Chapter 6 - Temperature, Salinity, and Density

Chapter 6 Contents

6.7 Measurement of Conductivity

Conductivity is measured by placing platinum electrodes in seawater and measuring the current that flows when there is a known voltage between the electrodes. The current depends on conductivity, voltage, and volume of sea water in the path between electrodes. If the elecrodes are in a tube of non-conducting glass, the volume of water is accurately known, and the current is independent of other objects near the conductivity cell (Figure 6.13). The best measurements of salinity from conductivity give salinity with an accuracy of 0.005.

Figure 6.13 A conductivity cell. Current flows through the seawater between platinum electrodes in a cylinder of borosilicate glass 191 mm long with an inside diameter between the electrodes of 4 mm. The electric field lines (solid lines) are confined to the interior of the cell in this design making the measured conductivity (and instrument calibration) independent of objects near the cell. This is the cell used to measure conductivity and salinity shown in Figure 6.15. From Sea-Bird Electronics.

Before conductivity measurements were widely used, salinity was measured using chemical titration of the water sample with silver salts. The best measurements of salinity from titration give salinity with an accuracy of 0.02.

Individual salinity measurements are calibrated using standard seawater. Long-term studies of accuracy use data from measurements of deep water masses of known, stable, salinity. For example, Saunders (1986) noted that temperature is very accurately related to salinity for a large volume of water contained in the deep basin of the northwest Atlantic under the Mediterranean out flow. He used the consistency of measurements of temperature and salinity made at many hydrographic stations in the area to estimate the accuracy of temperature, salinity and oxygen measurements. He concluded that the most careful measurements made since 1970 have an accuracy of 0.005 for salinity and 0.005°C for temperature. The largest source of salinity error was the error in determination of the standard water used for calibrating the salinity measurements.

Gouretski and Jancke (1995) estimated accuracy of salinity measurements as a function of time. Using high quality measurements from 16,000 hydrographic stations in the south Atlantic from 1912 to 1991, they estimated accuracy by plotting salinity as a function of temperature using all data collected below 1500m in twelve regions for each decade from 1920 to 1990. A plot of accuracy as a function of time since 1920 shows consistent improvement in accuracy since 1950 (Figure 6.14). Recent measurements of salinity are the most accurate. The standard deviation of modern salinity data collected from all areas in the South Atlantic from 1970 to 1993 adjusted as described by Gouretski and Jancke (1995) was 0.0033. More recent instruments such as the Sea-Bird Electronics Model 911 Plus have an accuracy of better than 0.005psu without adjustments. A careful comparison of salinity measured at 43° 10'N, 14° 4.5'W by the 911 Plus with historic data collected by Saunders (1986) gives an accuracy of 0.002 (Figure 6.15).

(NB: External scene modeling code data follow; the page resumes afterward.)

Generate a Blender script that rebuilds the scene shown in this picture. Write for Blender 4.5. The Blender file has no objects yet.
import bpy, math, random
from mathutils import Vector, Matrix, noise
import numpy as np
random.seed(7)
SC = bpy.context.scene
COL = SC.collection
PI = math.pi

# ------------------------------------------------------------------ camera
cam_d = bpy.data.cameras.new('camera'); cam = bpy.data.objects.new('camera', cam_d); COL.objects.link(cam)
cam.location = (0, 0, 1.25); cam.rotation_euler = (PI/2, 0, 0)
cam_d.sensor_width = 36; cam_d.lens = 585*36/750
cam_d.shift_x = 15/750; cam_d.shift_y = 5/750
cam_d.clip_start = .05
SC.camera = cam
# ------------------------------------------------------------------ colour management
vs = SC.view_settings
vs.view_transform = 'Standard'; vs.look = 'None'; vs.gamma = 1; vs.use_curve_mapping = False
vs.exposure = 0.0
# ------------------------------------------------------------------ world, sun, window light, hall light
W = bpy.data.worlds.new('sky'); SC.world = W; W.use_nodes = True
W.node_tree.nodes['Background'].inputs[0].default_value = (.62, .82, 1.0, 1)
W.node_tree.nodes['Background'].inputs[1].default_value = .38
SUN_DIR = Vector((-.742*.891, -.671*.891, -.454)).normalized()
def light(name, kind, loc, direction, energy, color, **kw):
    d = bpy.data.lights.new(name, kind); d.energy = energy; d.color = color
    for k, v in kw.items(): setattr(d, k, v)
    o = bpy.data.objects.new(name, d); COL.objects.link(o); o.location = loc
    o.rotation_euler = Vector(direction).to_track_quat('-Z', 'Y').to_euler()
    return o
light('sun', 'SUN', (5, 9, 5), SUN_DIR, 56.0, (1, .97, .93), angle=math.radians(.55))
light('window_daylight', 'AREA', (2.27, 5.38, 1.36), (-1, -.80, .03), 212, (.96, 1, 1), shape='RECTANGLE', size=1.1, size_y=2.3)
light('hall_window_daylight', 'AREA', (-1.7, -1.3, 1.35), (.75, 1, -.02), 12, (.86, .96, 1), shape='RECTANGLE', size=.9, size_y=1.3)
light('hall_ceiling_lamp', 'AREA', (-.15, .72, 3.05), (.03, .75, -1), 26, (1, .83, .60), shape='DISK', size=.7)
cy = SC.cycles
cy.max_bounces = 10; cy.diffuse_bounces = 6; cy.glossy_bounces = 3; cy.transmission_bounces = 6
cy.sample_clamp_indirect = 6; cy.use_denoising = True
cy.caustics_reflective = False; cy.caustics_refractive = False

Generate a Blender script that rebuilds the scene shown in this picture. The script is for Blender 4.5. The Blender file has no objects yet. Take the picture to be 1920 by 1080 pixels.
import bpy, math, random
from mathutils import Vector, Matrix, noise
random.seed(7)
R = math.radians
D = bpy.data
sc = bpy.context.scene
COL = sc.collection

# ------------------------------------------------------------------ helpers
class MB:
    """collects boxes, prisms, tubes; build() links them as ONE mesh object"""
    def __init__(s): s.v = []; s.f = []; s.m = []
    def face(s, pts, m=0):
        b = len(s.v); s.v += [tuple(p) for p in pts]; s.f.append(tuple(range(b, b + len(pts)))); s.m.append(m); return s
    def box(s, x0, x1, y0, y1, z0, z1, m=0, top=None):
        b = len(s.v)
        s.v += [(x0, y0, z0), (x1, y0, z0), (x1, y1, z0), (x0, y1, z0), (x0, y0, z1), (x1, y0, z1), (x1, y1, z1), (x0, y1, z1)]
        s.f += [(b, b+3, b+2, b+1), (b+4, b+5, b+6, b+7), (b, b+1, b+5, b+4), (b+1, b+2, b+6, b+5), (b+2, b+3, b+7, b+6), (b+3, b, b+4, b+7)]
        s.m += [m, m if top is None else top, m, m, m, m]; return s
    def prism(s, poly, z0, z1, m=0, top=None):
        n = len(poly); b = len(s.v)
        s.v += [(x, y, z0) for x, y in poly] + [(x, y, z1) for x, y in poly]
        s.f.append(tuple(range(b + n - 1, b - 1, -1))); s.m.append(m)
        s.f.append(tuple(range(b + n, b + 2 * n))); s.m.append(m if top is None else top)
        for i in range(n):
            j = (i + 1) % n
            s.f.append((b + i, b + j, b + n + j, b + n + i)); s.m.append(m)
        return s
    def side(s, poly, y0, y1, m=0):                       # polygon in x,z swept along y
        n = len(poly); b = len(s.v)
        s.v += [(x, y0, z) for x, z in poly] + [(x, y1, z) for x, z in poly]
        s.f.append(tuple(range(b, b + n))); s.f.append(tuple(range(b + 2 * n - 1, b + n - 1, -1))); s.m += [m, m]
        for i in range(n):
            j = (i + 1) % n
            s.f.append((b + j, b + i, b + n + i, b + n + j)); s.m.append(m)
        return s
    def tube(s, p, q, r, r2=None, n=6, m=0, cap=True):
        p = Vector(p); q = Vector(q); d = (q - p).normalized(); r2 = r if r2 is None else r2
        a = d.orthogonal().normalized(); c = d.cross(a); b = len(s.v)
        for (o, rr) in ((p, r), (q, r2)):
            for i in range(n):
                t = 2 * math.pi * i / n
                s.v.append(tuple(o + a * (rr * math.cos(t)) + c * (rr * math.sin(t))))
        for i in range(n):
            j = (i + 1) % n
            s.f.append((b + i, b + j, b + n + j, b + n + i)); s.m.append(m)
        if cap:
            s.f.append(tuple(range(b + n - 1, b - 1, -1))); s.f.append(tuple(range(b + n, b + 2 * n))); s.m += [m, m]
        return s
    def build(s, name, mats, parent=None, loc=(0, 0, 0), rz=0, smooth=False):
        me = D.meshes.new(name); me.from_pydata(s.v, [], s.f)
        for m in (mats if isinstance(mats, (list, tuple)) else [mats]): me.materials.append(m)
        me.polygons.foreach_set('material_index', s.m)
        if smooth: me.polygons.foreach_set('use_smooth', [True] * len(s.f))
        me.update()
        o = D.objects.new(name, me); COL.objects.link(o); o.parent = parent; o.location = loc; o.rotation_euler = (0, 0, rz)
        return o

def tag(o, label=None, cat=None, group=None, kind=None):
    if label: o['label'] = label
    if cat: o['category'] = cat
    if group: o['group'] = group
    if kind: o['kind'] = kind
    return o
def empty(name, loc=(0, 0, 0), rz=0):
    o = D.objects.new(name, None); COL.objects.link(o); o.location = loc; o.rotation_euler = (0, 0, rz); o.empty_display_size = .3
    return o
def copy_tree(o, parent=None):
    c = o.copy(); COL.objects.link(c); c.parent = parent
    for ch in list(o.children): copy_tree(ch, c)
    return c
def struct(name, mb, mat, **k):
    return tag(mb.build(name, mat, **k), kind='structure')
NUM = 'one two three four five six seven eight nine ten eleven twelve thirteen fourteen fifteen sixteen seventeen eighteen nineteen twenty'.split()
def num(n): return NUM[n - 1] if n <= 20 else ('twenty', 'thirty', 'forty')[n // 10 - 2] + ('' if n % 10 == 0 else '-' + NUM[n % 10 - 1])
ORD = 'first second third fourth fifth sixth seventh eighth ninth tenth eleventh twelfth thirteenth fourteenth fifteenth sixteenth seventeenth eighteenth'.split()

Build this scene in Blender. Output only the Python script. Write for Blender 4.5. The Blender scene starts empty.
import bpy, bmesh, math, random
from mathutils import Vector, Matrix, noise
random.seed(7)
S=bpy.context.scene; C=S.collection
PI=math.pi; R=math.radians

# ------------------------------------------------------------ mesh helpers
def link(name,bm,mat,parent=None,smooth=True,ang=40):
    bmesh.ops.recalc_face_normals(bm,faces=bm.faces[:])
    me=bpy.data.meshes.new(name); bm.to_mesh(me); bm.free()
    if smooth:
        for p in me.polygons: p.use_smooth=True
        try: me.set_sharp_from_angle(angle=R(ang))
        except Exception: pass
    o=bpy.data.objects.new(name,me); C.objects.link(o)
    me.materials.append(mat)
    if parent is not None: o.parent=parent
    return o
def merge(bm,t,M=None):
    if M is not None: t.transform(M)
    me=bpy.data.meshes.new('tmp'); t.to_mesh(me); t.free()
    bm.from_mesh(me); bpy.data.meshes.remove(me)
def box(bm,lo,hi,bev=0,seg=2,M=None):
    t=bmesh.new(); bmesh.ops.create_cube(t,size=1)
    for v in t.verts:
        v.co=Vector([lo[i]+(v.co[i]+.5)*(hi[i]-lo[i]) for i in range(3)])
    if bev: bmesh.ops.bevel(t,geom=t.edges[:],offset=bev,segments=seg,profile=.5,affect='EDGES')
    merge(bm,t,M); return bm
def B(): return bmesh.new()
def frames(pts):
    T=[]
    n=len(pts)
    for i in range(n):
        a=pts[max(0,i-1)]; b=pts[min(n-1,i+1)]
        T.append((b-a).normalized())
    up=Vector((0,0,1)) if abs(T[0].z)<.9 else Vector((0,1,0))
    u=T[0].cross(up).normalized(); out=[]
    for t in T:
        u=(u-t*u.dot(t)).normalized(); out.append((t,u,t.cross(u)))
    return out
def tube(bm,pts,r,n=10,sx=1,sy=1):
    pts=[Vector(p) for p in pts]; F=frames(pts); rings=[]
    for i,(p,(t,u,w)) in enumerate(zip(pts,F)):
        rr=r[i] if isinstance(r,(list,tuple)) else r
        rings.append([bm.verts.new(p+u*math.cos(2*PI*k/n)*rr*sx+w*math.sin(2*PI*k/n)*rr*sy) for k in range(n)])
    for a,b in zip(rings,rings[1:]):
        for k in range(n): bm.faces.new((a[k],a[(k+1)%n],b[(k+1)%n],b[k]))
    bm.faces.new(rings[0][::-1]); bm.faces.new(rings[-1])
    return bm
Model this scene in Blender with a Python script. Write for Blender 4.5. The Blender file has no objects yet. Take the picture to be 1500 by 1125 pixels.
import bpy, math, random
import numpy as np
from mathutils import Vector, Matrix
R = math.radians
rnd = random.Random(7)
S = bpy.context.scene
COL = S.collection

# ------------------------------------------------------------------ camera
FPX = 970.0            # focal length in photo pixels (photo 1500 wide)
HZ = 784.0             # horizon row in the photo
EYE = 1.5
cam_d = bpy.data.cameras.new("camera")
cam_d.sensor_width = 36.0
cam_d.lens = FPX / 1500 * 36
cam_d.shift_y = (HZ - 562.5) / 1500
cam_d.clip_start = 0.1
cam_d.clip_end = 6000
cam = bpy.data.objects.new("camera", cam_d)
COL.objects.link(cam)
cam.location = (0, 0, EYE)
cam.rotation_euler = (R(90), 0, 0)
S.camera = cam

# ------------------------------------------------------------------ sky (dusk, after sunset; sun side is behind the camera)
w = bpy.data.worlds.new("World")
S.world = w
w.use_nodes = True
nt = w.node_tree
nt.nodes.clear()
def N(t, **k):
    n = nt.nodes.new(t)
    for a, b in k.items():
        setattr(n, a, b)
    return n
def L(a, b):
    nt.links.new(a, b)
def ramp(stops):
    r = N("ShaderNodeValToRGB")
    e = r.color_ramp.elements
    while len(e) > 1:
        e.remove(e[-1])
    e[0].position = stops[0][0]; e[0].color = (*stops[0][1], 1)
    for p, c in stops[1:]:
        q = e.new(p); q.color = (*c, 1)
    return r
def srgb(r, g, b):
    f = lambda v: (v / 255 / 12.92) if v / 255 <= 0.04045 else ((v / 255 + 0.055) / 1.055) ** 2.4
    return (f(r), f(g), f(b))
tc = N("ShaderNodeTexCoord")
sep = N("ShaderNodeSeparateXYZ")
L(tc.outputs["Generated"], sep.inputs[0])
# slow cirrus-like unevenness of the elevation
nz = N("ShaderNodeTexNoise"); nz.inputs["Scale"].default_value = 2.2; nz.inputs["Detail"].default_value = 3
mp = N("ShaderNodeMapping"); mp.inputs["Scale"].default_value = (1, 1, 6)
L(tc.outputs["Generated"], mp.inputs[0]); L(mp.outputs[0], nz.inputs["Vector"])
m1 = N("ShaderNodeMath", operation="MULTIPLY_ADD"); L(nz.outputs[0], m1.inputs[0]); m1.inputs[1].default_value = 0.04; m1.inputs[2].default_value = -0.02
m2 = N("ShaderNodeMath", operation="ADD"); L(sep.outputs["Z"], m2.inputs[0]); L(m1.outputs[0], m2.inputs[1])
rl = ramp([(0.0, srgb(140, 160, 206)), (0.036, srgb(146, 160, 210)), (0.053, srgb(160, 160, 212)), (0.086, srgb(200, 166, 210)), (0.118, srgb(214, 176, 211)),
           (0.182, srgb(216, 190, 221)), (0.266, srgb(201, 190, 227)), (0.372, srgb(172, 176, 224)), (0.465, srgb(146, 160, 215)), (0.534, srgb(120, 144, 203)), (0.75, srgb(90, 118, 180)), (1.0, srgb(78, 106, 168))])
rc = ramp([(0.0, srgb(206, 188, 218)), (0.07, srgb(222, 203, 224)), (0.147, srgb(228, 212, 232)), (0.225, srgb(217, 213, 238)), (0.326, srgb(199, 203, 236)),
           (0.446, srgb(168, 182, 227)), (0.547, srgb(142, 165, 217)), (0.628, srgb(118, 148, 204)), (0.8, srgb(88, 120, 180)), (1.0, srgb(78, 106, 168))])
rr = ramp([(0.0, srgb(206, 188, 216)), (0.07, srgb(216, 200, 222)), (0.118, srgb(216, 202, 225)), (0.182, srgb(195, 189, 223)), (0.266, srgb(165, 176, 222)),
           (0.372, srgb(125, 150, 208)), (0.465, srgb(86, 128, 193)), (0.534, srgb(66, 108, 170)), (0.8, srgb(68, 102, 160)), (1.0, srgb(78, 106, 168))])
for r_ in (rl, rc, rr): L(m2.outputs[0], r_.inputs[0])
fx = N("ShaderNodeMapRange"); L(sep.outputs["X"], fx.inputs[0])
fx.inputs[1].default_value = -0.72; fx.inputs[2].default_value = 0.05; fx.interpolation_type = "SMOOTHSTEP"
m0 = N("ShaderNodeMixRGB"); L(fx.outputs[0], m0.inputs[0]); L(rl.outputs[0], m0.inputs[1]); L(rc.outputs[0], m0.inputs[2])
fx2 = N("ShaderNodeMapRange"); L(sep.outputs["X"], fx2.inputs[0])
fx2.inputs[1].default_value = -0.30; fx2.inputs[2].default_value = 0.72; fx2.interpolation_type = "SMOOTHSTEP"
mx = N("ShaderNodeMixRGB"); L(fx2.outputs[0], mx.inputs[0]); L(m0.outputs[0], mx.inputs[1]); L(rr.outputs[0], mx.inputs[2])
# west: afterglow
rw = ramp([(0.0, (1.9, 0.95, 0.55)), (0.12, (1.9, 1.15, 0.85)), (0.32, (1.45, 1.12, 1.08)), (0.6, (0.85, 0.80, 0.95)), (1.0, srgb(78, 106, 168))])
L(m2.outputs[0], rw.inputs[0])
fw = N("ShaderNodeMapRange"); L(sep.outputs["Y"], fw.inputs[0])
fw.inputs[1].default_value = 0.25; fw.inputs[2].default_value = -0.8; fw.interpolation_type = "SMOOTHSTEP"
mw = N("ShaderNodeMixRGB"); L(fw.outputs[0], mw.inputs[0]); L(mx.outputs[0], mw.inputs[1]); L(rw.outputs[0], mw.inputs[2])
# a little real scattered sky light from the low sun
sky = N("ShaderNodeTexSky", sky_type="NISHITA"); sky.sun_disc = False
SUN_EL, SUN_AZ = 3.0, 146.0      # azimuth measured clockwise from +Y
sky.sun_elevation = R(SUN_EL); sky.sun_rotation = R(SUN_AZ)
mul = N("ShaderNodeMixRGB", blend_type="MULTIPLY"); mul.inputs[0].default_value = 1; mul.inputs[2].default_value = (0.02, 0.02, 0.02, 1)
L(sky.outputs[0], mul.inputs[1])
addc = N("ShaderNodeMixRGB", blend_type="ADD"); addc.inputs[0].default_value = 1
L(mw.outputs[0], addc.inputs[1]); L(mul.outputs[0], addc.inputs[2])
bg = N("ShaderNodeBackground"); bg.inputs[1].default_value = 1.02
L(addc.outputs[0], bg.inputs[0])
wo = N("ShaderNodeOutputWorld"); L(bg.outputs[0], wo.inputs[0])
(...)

Figure 6.14. Standard deviation of salinity measurements at depths below 1500 m in the South Atlantic from 1920 to 1993. Each point is the average of data collected for the decade centered on the point. The value for 1995 is an estimate of the accuracy of recent measurements. From Table 1 of Gouretski and Jancke (1995).

Figure 6.15. Results from a test of the Sea-Bird Electronics 911 Plus CTD in the North Atlantic Deep Water in 1992. Data were collected at 43.17°N and 14.08°W from the R/V Poseidon. From Sea-Bird Electronics (1992).